Another week, another bike ride. Following on my previous post where I mapped (probably) all of the future rail routes in Bangkok, I decided to have a bit of fun and get creative with my next ride. Well…more creative than normal. Making routes around Bangkok in Google Maps is something that I really like doing – it’s a matter of using the map view to find a rough route from A to B, and then zooming in to refine the route using satellite view and street view to find short-cuts and obstacles you can’t see on the map view. Anyway, after I had some work done to my bike I wanted to test it out on a short ride before I set off on an epic journey and broke down halfway, so I decided to follow a route right in the heart of Rattanakosin that I traced myself. But what route to follow? I thought a bit and then decided to trace something simple – myself.

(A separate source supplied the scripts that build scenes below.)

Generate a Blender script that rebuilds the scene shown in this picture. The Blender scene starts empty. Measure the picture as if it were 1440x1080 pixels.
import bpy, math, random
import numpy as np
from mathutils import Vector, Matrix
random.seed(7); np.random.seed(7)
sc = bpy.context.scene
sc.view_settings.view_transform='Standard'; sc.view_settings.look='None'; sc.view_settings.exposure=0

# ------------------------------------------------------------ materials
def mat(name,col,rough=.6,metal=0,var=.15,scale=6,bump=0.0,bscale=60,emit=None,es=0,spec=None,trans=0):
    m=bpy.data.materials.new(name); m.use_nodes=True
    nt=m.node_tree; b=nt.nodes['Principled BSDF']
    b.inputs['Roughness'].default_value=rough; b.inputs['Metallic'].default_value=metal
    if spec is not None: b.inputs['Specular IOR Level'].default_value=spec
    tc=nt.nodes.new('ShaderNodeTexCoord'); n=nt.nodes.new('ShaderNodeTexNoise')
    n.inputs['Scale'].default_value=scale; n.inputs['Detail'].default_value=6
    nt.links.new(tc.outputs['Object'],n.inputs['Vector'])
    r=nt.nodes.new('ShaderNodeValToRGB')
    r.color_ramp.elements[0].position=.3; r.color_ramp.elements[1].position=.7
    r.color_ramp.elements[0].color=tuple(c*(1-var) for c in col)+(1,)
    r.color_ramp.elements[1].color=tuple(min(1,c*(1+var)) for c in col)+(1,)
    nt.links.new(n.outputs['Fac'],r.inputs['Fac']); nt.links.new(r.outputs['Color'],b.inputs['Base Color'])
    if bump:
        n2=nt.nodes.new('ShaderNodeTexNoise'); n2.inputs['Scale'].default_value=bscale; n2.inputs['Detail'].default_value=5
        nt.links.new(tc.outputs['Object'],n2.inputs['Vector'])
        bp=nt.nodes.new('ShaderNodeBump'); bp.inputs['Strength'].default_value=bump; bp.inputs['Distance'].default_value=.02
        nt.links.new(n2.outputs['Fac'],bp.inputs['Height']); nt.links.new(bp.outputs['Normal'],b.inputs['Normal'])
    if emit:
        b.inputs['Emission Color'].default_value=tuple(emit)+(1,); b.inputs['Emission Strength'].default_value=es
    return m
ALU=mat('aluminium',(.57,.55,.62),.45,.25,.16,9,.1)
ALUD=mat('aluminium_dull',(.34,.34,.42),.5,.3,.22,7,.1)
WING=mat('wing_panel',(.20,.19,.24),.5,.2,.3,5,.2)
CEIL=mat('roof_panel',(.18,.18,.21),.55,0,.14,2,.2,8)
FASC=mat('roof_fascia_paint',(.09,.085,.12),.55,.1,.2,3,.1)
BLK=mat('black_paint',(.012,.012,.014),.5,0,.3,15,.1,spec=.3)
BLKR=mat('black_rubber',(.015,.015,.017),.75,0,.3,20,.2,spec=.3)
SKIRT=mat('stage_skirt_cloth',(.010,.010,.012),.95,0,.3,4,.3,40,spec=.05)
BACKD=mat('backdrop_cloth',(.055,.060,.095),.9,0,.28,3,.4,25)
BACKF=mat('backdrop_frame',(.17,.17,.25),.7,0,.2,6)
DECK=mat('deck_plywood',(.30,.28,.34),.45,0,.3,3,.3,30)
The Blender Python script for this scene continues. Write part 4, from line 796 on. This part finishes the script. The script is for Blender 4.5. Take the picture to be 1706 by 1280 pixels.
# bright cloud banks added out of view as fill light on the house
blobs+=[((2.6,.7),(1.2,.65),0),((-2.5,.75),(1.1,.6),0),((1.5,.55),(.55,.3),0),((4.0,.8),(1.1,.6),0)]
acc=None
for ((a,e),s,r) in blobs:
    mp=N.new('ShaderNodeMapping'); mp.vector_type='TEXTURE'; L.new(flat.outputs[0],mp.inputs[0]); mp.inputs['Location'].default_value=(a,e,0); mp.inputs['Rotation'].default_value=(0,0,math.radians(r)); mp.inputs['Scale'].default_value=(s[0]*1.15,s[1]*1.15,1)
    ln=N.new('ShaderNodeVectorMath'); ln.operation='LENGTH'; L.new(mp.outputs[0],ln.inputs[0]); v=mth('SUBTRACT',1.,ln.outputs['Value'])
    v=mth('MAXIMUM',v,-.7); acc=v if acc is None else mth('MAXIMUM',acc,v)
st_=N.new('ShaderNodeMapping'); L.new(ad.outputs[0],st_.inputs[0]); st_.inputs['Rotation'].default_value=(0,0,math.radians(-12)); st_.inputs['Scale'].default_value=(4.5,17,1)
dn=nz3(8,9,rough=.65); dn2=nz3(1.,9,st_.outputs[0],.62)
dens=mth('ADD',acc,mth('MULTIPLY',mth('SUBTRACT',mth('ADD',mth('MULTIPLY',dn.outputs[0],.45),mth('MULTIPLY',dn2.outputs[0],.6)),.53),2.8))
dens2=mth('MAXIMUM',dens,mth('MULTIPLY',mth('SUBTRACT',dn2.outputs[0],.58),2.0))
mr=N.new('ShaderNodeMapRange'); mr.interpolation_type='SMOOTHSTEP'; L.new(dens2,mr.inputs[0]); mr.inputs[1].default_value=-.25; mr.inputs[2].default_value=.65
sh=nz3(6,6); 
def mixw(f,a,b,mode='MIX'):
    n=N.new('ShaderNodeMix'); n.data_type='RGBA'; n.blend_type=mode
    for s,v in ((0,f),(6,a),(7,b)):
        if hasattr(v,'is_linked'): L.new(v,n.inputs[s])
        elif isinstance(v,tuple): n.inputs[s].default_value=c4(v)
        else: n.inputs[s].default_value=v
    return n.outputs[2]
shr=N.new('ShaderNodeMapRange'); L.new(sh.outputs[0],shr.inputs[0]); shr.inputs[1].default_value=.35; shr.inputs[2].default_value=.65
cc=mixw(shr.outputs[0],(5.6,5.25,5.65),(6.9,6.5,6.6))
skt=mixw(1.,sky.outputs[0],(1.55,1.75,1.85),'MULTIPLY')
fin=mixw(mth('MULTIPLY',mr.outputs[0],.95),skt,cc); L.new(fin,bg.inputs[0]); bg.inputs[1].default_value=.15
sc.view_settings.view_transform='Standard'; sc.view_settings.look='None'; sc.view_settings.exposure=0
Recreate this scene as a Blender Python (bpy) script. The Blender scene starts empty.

I know it’s not that big of a deal to simply follow a pre-traced route, but it was kind of neat to build the word in my mind as I rode my bike. Plus, this is a really cool area – Bangkok was founded literally 200m to the west of where I started, at the City Pillar Shrine, and some of the buildings there are hundreds of years old.
Anyway, I started at the beginning of the cursive G and rode slowly east, then north, then west, then south…you get the picture. I followed the letters slowly until I finished at the end of g – about 8km total.
If you switch on the satellite view of the same image above you can see roughly where I was in better detail – Suan Luang to the top left of the G, the Grand Palace below that, and city hall just above the gap between the R and the E. The last G got a bit messy, but there was only so much I could do with the roads.
Zoomed way out a few dozen miles up you can still see the letters quite clearly. This gave me the idea of doing the same thing at night but with phosphorescent paint. Talk about having your name in lights!
Time on your hands it seems! But very cool!